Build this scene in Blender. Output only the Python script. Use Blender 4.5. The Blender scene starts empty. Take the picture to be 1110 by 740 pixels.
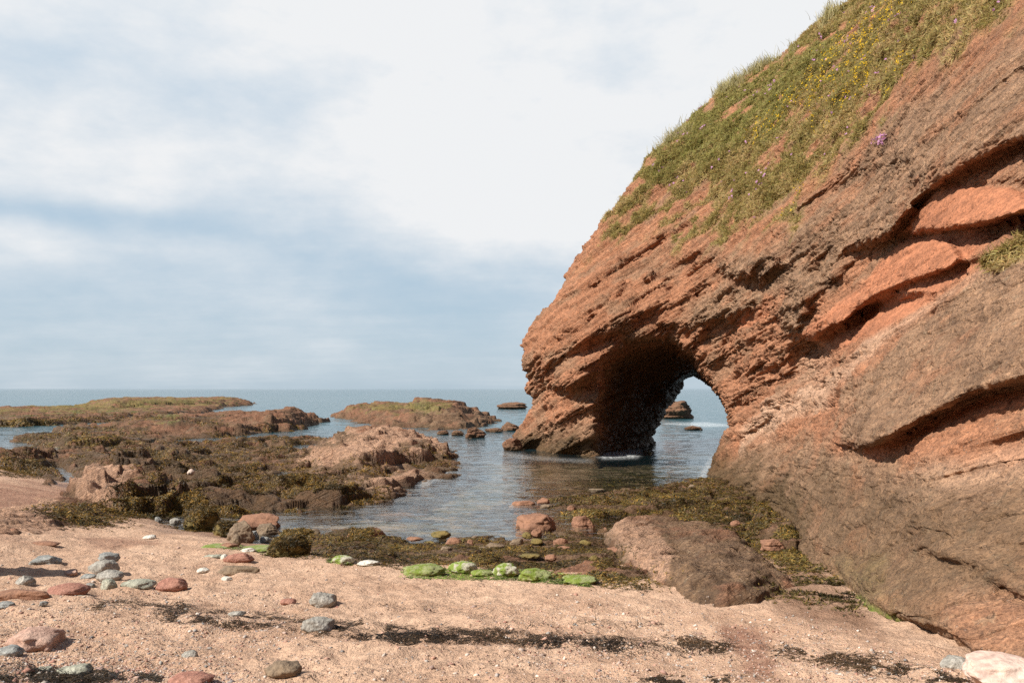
import bpy, math, random, time
import numpy as np
import openvdb
from mathutils import Vector
from mathutils.bvhtree import BVHTree
T0 = time.time()
rng = np.random.default_rng(7)
random.seed(7)
sc = bpy.context.scene
col = sc.collection
F, CX, HY, ZC = 863.3, 555.0, 421.0, 2.6      # focal length in px of the 1110 px frame, principal column, horizon row, eye height
sm = lambda a, b, x: (lambda t: t * t * (3 - 2 * t))(np.clip((x - a) / (b - a), 0, 1))

# ------------------------------------------------------------------ numpy noise
_perm = rng.permutation(256).astype(np.int32); _perm = np.concatenate([_perm, _perm, _perm])
_gr = rng.normal(size=(256, 3)).astype(np.float32); _gr /= np.linalg.norm(_gr, axis=1)[:, None]
def noise(p):
    p = np.asarray(p, np.float32); out = np.empty(len(p), np.float32)
    for a in range(0, len(p), 400000):
        q = p[a:a + 400000]; fl = np.floor(q); fr = q - fl; i = fl.astype(np.int64) & 255
        u = fr * fr * fr * (fr * (fr * 6 - 15) + 10); r = 0
        for dx in (0, 1):
            ax = _perm[(i[:, 0] + dx) & 255]; wx = u[:, 0] if dx else 1 - u[:, 0]
            for dy in (0, 1):
                ay = _perm[ax + ((i[:, 1] + dy) & 255)]; wy = u[:, 1] if dy else 1 - u[:, 1]
                for dz in (0, 1):
                    g = _gr[_perm[ay + ((i[:, 2] + dz) & 255)]]; wz = u[:, 2] if dz else 1 - u[:, 2]
                    r = r + wx * wy * wz * (g[:, 0] * (fr[:, 0] - dx) + g[:, 1] * (fr[:, 1] - dy) + g[:, 2] * (fr[:, 2] - dz))
        out[a:a + 400000] = r * 1.6
    return out
def fbm(p, o=4, g=0.5, seed=0.0):
    p = np.asarray(p, np.float32) + seed * 17.3; s = 0; a = 1
    for k in range(o):
        s = s + a * noise(p); p = p * 2.03 + 5.1; a *= g
    return s
def worley(p, seed=0):
    """distance to the nearest jittered cell point"""
    p = np.asarray(p, np.float32) + seed * 3.7; out = np.empty(len(p), np.float32)
    for a in range(0, len(p), 400000):
        q = p[a:a + 400000]; fl = np.floor(q); fr = q - fl; i = fl.astype(np.int64); best = np.full(len(q), 9., np.float32)
        for dx in (-1, 0, 1):
            for dy in (-1, 0, 1):
                for dz in (-1, 0, 1):
                    h = _perm[_perm[_perm[(i[:, 0] + dx) & 255] + ((i[:, 1] + dy) & 255)] + ((i[:, 2] + dz) & 255)]
                    c = _gr[h] * 0.45 + 0.5
                    d = (dx + c[:, 0] - fr[:, 0]) ** 2 + (dy + c[:, 1] - fr[:, 1]) ** 2 + (dz + c[:, 2] - fr[:, 2]) ** 2
                    best = np.minimum(best, d)
        out[a:a + 400000] = np.sqrt(best)
    return out
def worley2(p, seed=0):
    """nearest and second distance plus a random value per cell: fractured blocks"""
    p = np.asarray(p, np.float32) + seed * 3.7; O = np.empty((3, len(p)), np.float32)
    for a in range(0, len(p), 300000):
        q = p[a:a + 300000]; fl = np.floor(q); fr = q - fl; i = fl.astype(np.int64); b1 = np.full(len(q), 9., np.float32); b2 = b1.copy(); rr = b1 * 0
        for dx in (-1, 0, 1):
            for dy in (-1, 0, 1):
                for dz in (-1, 0, 1):
                    h = _perm[_perm[_perm[(i[:, 0] + dx) & 255] + ((i[:, 1] + dy) & 255)] + ((i[:, 2] + dz) & 255)]; c = _gr[h] * 0.45 + 0.5
                    d = (dx + c[:, 0] - fr[:, 0]) ** 2 + (dy + c[:, 1] - fr[:, 1]) ** 2 + (dz + c[:, 2] - fr[:, 2]) ** 2
                    m = d < b1; b2 = np.where(m, b1, np.minimum(b2, d)); rr = np.where(m, h / 255., rr); b1 = np.where(m, d, b1)
        O[:, a:a + 300000] = np.sqrt(b1), np.sqrt(b2), rr
    return O
BN = np.array([-0.5, 0.16, 1.0]); BN /= np.linalg.norm(BN)          # pole of the tilted bedding
B1 = np.cross(BN, [0, 1, 0]); B1 /= np.linalg.norm(B1); B2 = np.cross(BN, B1)
def bed(P): return np.stack([P @ B1, P @ B2, P @ BN], 1)
def sdpoly(x, y, poly):
    """signed distance, negative inside"""
    P = np.array(poly, float); d = np.full(x.shape, 1e18); ins = np.zeros(x.shape, bool)
    for (ax, ay), (bx, by) in zip(P, np.roll(P, -1, 0)):
        ex, ey = bx - ax, by - ay; wx, wy = x - ax, y - ay
        t = np.clip((wx * ex + wy * ey) / (ex * ex + ey * ey + 1e-12), 0, 1)
        d = np.minimum(d, (wx - ex * t) ** 2 + (wy - ey * t) ** 2)
        c = ((ay <= y) & (by > y)) | ((by <= y) & (ay > y))
        with np.errstate(divide='ignore', invalid='ignore'):
            ins ^= c & (x < ax + (y - ay) / (by - ay if by != ay else 1e-9) * ex)
    return np.where(ins, -1, 1) * np.sqrt(d)
def polyline(x, y, pts):
    """distance to a polyline and the signed vertical side (positive below)"""
    P = np.array(pts, float); d = np.full(x.shape, 1e18)
    for (ax, ay), (bx, by) in zip(P[:-1], P[1:]):
        ex, ey = bx - ax, by - ay; t = np.clip(((x - ax) * ex + (y - ay) * ey) / (ex * ex + ey * ey), 0, 1)
        d = np.minimum(d, (x - ax - ex * t) ** 2 + (y - ay - ey * t) ** 2)
    o = np.argsort(P[:, 0]); yy = np.interp(x, P[o, 0], P[o, 1])
    return np.sqrt(d), np.where(y > yy, 1.0, -1.0)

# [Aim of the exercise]
Without the pictures, please reproduce each line of the listing above exactly, from the first one through the line bearing "sm = lambda".

# [The answer]
Build this scene in Blender. Output only the Python script. Use Blender 4.5. The Blender scene starts empty. Take the picture to be 1110 by 740 pixels.
import bpy, math, random, time
import numpy as np
import openvdb
from mathutils import Vector
from mathutils.bvhtree import BVHTree
T0 = time.time()
rng = np.random.default_rng(7)
random.seed(7)
sc = bpy.context.scene
col = sc.collection
F, CX, HY, ZC = 863.3, 555.0, 421.0, 2.6      # focal length in px of the 1110 px frame, principal column, horizon row, eye height
sm = lambda a, b, x: (lambda t: t * t * (3 - 2 * t))(np.clip((x - a) / (b - a), 0, 1))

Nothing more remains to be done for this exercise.